メジャー通算15年。二桁本塁打達成は12回。通算1789安打 256本塁打という実績をひっさげ、1989年(平成元年)にヤクルト入団した大物助っ人。モントリオール・エクスポス時代の1978年には、3イニング連続ホームランという離れ業をみせる等、名の知れた名選手ではありましたが、当時は野茂フィーバーが起こる前であり、日本の野球ファンにメジャー・リーグは馴染みが薄く、「36歳になる有名メジャー選手が入団」という程度の、極有触れた入団でした。
ところがヤクルト入団会見で好きな食べ物を聞かれて、話は一変します。好物は「ワニ」と答えた為、会場は大騒ぎ。
パリッシュ談=「フロリダでは普通に食べるワニの肉だ」
事実、フロリダでは脂肪分の少ないワニ肉を普通に食べているようで、人気の食材なんだとか。
しかし日本では馴染みのない食材であり、ましてワニは動物園でしか見れない恐ろしい生き物ってイメージ。
この記者会見は瞬く間に報道され、以後彼の綽名はゲテモノ食いの「ワニ男」となってしまいました。
こんなエピソードにより、話題に事欠かないままシーズンに入りますが、日本初年度にもかかわらず打棒が大爆発。
130試合フル出場(当時はシーズン130試合制)を果たし、132安打 42本塁打 103打点 長打力562 打率268 の好成績をあげ本塁打王を獲得。2度の月間MVP(5月・9月)、ベストナインに選出される大活躍。
マスコミは連日のように「ワニ・パワー」として報道した為、ワニ肉を扱う店は大繁盛。全国の居酒屋や焼き鳥店でも急ぎメニューに加えられる程の話題ぶりでした。
(ワニ発言があった時、東京都内でもワニ肉を扱う店は1軒しかなかったそうですが、その後一気に広まります。ただブームが去るとワニ肉を専門的に扱う店は殆ど残っておらず、いかにパリッシュによる話題性が凄かったのか物語ります。)
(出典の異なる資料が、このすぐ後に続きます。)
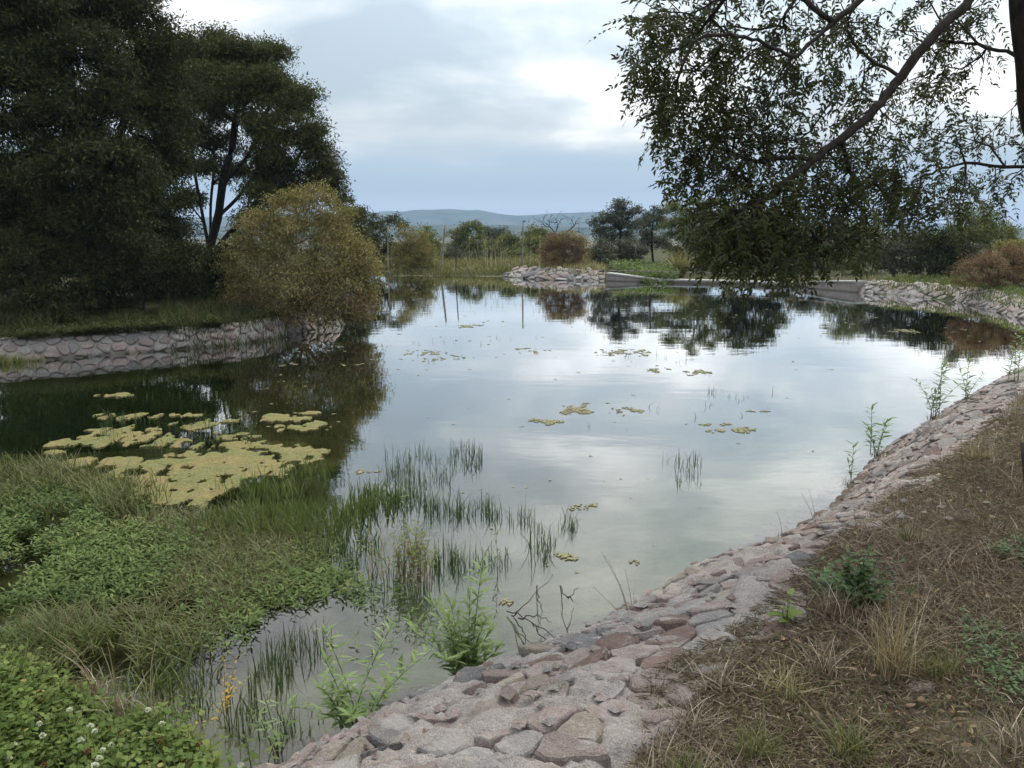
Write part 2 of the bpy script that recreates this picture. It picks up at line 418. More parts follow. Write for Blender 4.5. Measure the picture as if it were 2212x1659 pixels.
def water_mat():
    m, t = newmat('water')
    pos = t.add('ShaderNodeNewGeometry').outputs['Position']
    v = t.add('ShaderNodeMapping', {'Vector': pos, 'Scale': (.45, 1.0, 1)}).outputs[0]
    n1 = t.noise(v, 1.3, 3, .5); n2 = t.noise(v, 9.0, 3, .5)
    b = t.add('ShaderNodeBump', {'Strength': .06, 'Distance': .05, 'Height': t.math('ADD', n1, t.math('MULTIPLY', n2, .12))})
    f0 = t.add('ShaderNodeFresnel', {'IOR': 1.36, 'Normal': b.outputs[0]}).outputs[0]
    fr = t.math('MULTIPLY', f0, t.mapr(f0, .05, .26, 1.15, 1.85), clamp=True)
    gl = t.add('ShaderNodeBsdfGlossy', {'Color': (.97, .98, 1), 'Roughness': .012, 'Normal': b.outputs[0]})
    tr = t.add('ShaderNodeBsdfTransparent', {'Color': (.97, .98, .97)})
    mx = t.add('ShaderNodeMixShader', {0: fr, 1: tr, 2: gl})
    ab = t.add('ShaderNodeVolumeAbsorption', {'Color': (.42, .60, .38), 'Density': .85})
    t.add('ShaderNodeOutputMaterial', {'Surface': mx, 'Volume': ab}); return m
water_mat()

def algae_mat(name, c1, c2, c3, c4):
    m, t = newmat(name)
    pos = t.add('ShaderNodeNewGeometry').outputs['Position']
    n = t.noise(pos, 38.0, 5, .7); n1 = t.noise(pos, 2.2, 5, .6)
    c = t.mix(t.mapr(n1, .36, .62), c1, c2); c = t.mix(t.mapr(n, .46, .68, 0, .75), c, c3)
    c = t.mix(t.mapr(t.noise(pos, 70.0, 4, .65), .52, .66, 0, .7), c, c4)
    b = t.add('ShaderNodeBump', {'Strength': 1, 'Distance': .02, 'Height': n})
    p = t.add('ShaderNodeBsdfPrincipled', {'Base Color': c, 'Roughness': .85, 'Normal': b.outputs[0], 'Specular IOR Level': .2})
    t.add('ShaderNodeOutputMaterial', {'Surface': p}); return m
algae_mat('algae', (.235, .18, .068), (.16, .16, .052), (.30, .255, .12), (.075, .07, .024))
algae_mat('algae_pale', (.30, .25, .14), (.25, .235, .115), (.38, .34, .22), (.16, .14, .075))

def hill_mat(name, c1, c2):
    m, t = newmat(name)
    pos = t.add('ShaderNodeNewGeometry').outputs['Position']
    n = t.noise(pos, .012, 8, .7)
    c = t.mix(t.mapr(n, .4, .62), c1, c2)
    p = t.add('ShaderNodeBsdfPrincipled', {'Base Color': c, 'Roughness': 1.0, 'Specular IOR Level': 0})
    t.add('ShaderNodeOutputMaterial', {'Surface': p}); return m
hill_mat('hill', (.035, .045, .025), (.10, .09, .055))

# ------------------------------------------------------------------ the pond's outline and the land
def px_line(l): return [tuple(P(a, b)[:2]) for a, b in l]
RIGHT = [(-2.0, 2.35), (-1.55, 2.92), (-1.06, 3.48)] + px_line([(800, 1560), (1000, 1490), (1180, 1400), (1310, 1320), (1480, 1270), (1620, 1190), (1780, 1090), (1870, 990), (1975, 920), (2050, 880)]) + [(8.3, 13.9), (10.6, 16.2)]
OFFR = [(14.5, 17.0), (16.0, 20.0)]
RFAR = px_line([(2212, 690), (2080, 655), (1960, 640), (1850, 632)])
SPILL = px_line([(1850, 632), (1760, 624), (1700, 620), (1560, 614), (1430, 611), (1310, 607)])
ISLE = px_line([(1310, 607), (1220, 606), (1150, 603), (1085, 597)])
REED = px_line([(1085, 597), (950, 595), (820, 595)])
BACK = [(-7.4, 40), (-6.6, 32), (-5.2, 25)]
LEFT = px_line([(745, 703), (700, 712), (640, 722), (560, 738), (450, 750), (300, 762), (140, 775), (0, 785)]) + [(-11.5, 14.2)]
MARSH = [(-14, 11), (-12.5, 6.4), (-6, 5.0), (-3.3, 4.55), (-2.45, 4.1), (-2.1, 3.5), (-2.2, 2.6)]
SECT = [('R', RIGHT), ('O', OFFR), ('K', RFAR), ('S', SPILL[1:]), ('I', ISLE[1:]), ('F', REED[1:]), ('B', BACK), ('L', LEFT), ('M', MARSH)]
POLY, ETYPE = [], []
for ty, pts in SECT:
    for q in pts: POLY.append(q); ETYPE.append(ty)
POLY = np.array(POLY)
# edge i runs from i to i+1; its kind is that of its end point unless it starts a new run
PROF = {'R': [(-4, -1.1), (-2, -.5), (-.8, -.22), (0, -.09), (.1, 0), (.4, .27), (.8, .60), (1.3, .80), (2.6, .90), (9, .95)],
        'O': [(-3, -1), (0, 0), (.5, .3), (3, .7), (20, .9)],
        'K': [(-4, -1), (0, 0), (.25, .22), (.6, .42), (1.6, .52), (9, .62)],
        'S': [(-3, -1), (0, -.2), (.5, .05), (3, .12), (9, .4)],
        'I': [(-3, -1), (0, 0), (.4, .2), (.95, .40), (1.5, .46), (4, .45), (9, .4)],
        'F': [(-3, -.8), (0, 0), (.5, .08), (3, .2), (9, .4)],
        'B': [(-3, -1), (0, 0), (.6, .35), (3, .55), (9, .6)],
        'L': [(-3, -1), (-.3, -.25), (0, 0), (.08, .19), (.18, .33), (.4, .39), (2, .55), (6, .8), (20, 1.0)],
        'M': [(-3, -.42), (-1, -.25), (0, 0), (.6, .16), (2, .35), (9, .7)]}

def seg_dist(X, Y):
    A = POLY; B = np.roll(POLY, -1, 0); n = len(A)
    sh = X.shape; X = X.ravel(); Y = Y.ravel()
    best = np.full(X.shape, 1e9); inside = np.zeros(X.shape, bool); D = np.empty((n, len(X)), np.float32)
    for i in range(n):
        ax, ay = A[i]; bx, by = B[i]; dx, dy = bx - ax, by - ay
        t = np.clip(((X - ax) * dx + (Y - ay) * dy) / (dx * dx + dy * dy), 0, 1)
        d = np.hypot(X - ax - t * dx, Y - ay - t * dy); D[i] = d
        c = ((ay > Y) != (by > Y)) & (X < (bx - ax) * (Y - ay) / (by - ay + 1e-12) + ax)
        inside ^= c
    return D, inside, sh
def height(X, Y, sink=True):
    X = np.asarray(X, float); Y = np.asarray(Y, float)
    D, ins, sh = seg_dist(X, Y); dmin = D.min(0); sd = np.where(ins, -dmin, dmin)
    W = np.zeros_like(sd); Z = np.zeros_like(sd); cache = {}
    for i in range(len(POLY)):
        j = (i + 1) % len(POLY); ty = ETYPE[j] if ETYPE[j] == ETYPE[i] else ('S' if (ETYPE[i], ETYPE[j]) == ('K', 'S') else 'I' if (ETYPE[i], ETYPE[j]) == ('S', 'I') else 'F' if (ETYPE[i], ETYPE[j]) == ('I', 'F') else ETYPE[i])
        if ty not in cache:
            a = np.array(PROF[ty]); cache[ty] = np.interp(sd, a[:, 0], a[:, 1])
            if sink and ty in 'RLIK':   # under the stone facing the soil lies a little lower
                wd = {'R': np.interp(X.ravel(), [.2, 1.5], [1.85, 1.25]), 'L': .32, 'I': 1.1, 'K': .6}[ty]
                cache[ty] = cache[ty] - .09 * np.clip((wd + .12 - sd) / .14, 0, 1)
        w = 1 / (np.maximum(D[i] - dmin, 0) + .06) ** 3
        W += w; Z += w * cache[ty]
    Z = Z / W; x, y = X.ravel(), Y.ravel()
    out = np.clip(sd / 1.5, 0, 1)
    Z = Z + out * (.06 * fbm(x * .9, y * .9) + .25 * np.clip(sd / 20, 0, 1) * fbm(x * .08, y * .08)) + np.where(sd < -.2, .10 * fbm(x * 1.3, y * 1.3, 3.3), 0)
    # the land falls away to the valley behind the pond
    r = np.hypot(x, y - 10)
    Z = Z - np.interp(r, [70, 160, 420, 1200], [0, 2.5, 9, 13]) + np.interp(r, [120, 400, 1500], [0, 2, 9]) * fbm(x * .004, y * .004, 1.7)
    Z = np.where((sd > .05) & (r < 70), np.maximum(Z, .03), Z)
    return Z.reshape(sh)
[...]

人気者+本塁打王の実績があれば、当然翌年も残留となるはずですが、1989年オフに野村克也新監督が誕生するや状況は一変します。
野村新監督談=「いくらタイトルを獲っても三振が多すぎる。確実性のない奴はいらない。」
結局残留とはならず、本塁打王を獲得しながら退団となった珍事により、またも話題となりました。
当然ながらヤクルトファンは猛抗議しますが残留は認められず・・。
野村新監督は「確実性のない奴」を理由としましたが、パリッシュは血の気の多い助っ人で、三振した後はベンチで暴れる事も多く、ストレス解消の為「ラリー君人形」なるサンドバッグが置いてあった程。
ベンチ側としては扱い辛い助っ人だったのかもしれません。
1990年(平成2年)は阪神でプレー。
ヤクルト入団時、1億1千万円(推定。1億円との説も有)だった年俸は、1億4千万円にアップ。
時はバブル景気の末期ながら、日本人選手でも1億円超は少なく、自ずと阪神ファンは年俸にあった活躍を期待します。
パリッシュは期待に応え、打率こそ低いものの、本塁打・打点ともに好調をキープ。
同年のオールスターに選出された他、8月時点でホームラン単独首位であり、阪神ファンは「二年連続・本塁打王なるか」の期待を抱きながら応援しました。
ところが・・8月27日「古傷の膝が悪化」を理由に突然の引退。唖然とする阪神ファン。これまた話題となりました。
現役引退後はデトロイト・タイガースやアトランタ・ブレーブスで打撃コーチ。
(1998年~1999年は、デトロイト・タイガースで代行監督に就任)
巨人・斎藤雅樹投手のカーブが苦手で、斉藤が登板となるのを恐れていた話は有名。
(メジャー屈指の打者が恐れた斉藤雅樹投手の凄さを、改めて感じます。)
1953年11月生まれですので、70歳(R6年1月時点)となりますが、190cm 100kg の巨体は健在のようです。
=通算成績=
(メジャー)・・1789安打 256本塁打 992打点 30盗塁 打率263
MLBオールスター出場2回
(日本) ・・ 227安打 70本塁打 183打点 2盗塁 打率260
本塁打王1 月間MVP2回 オールスター出場2回
★日米合算 2016安打 326本塁打 となる為、日本名球会条件である日米合算2000本安打をクリアしています。